Bruselas
Una política con pantalones
Los piropos llueven en EE UU, en países antiguos vasallos de la URSS se la idolatra por el papel que jugó con Juan Pablo II y Reagan en que se desplomara el imperio soviético. Adorable o repelente, polarizadora en su país y en otras sociedades europeas, nadie negará a Thatcher ser una de las figuras históricas más relevantes del siglo XX, un político, como pocos, con auténticos pantalones.
En política exterior lo demostró con creces. El momento más visible fue las Malvinas. Pasmada al ver que la Junta Militar argentina invadía esas islas lejanas, la señora Thatcher no vaciló en enviar una flota a miles de kilómetros para recuperarlas. Lo hizo en contra de la opinión de muchos de sus ministros. Ganó. Diría al concluir «hemos dejado de ser una nación en retirada» y el éxito militar, junto al inicio de la recuperación económica, le dio un triunfo arrollador en sus segundas elecciones, en 1983.
Thatcher odiaba todo totalitarismo. Su padre acogió a un judío austríaco que huía de Hitler y la joven Margaret se empapó horrorizada de las maldades de esa dictadura. Su actitud frente a la Unión Soviética y el comunismo sería de total rechazo. Alentó a los opositores, polacos, húngaros, checos etc, despotricó contra la violación de los derechos humanos en la URSS –allí la bautizaron como la Dama de Hierro–, y llegado Gorbachov, sin embargo, sería la primera en confiar en el ruso, «con el se pueden hacer negocios», y en recomendarlo a su amigo Reagan. Con el americano tuvo un idilio político.
El desplome de la URSS la cogió desprevenida. Temiendo la reunificación de Alemania, conspiró, se ha sabido ahora, algo increíble, con Mitterand para convencer a Gorbachov de que no la permitiera. El ruso la recibió y no le hizo caso. En esta ocasión los americanos no comulgaban con ella.
Valiente, es clásica su reacción tras un atentado del IRA, con cinco muertos, en el Congreso conservador que ella presidía: «El atentado ha fracasado, todos los intentos del terrorismo para destruir la democracia fracasarán», de firmes convicciones («la obsesión por el consenso es abandonar tus principios, tus valores, tus ideas»), defensora del individualismo y del esfuerzo («el británico se ha acostumbrado a pensar: 'tengo un problema, bueno... el Gobierno me lo resolverá'»), Thatcher tuvo su bestia negra en el Mercado Común.
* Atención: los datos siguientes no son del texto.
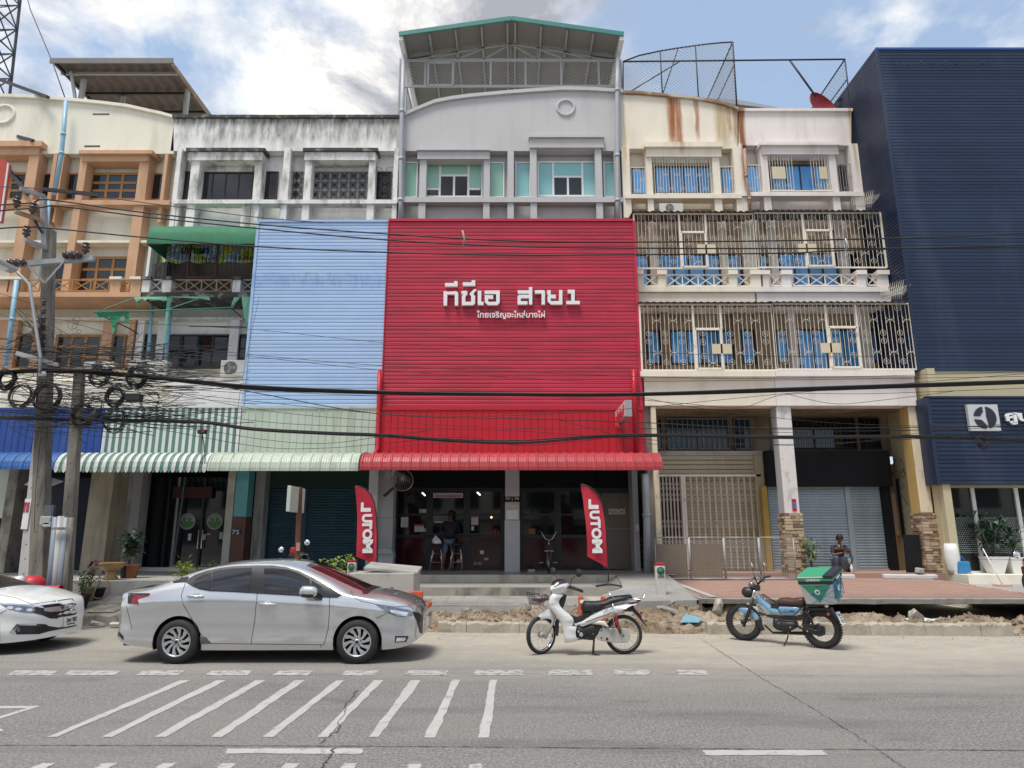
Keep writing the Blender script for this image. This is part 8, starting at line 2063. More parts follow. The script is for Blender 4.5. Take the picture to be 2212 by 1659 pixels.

Aunque había comenzado siendo europeísta, creció en ella un hastío hacia el «espantoso eurofederalismo» y hacia la asunción por Bruselas de competencias de los Estados. Quería un Mercado Común de bienes y servicios, e hizo concesiones para ello, pero no ir más allá. En los Comunes exclamaría: «Delors pretende que su Parlamento sea el órgano democrático de Europa; la Comisión, el Ejecutivo, y el Consejo de Ministros, el Senado. La respuesta es no, no y no».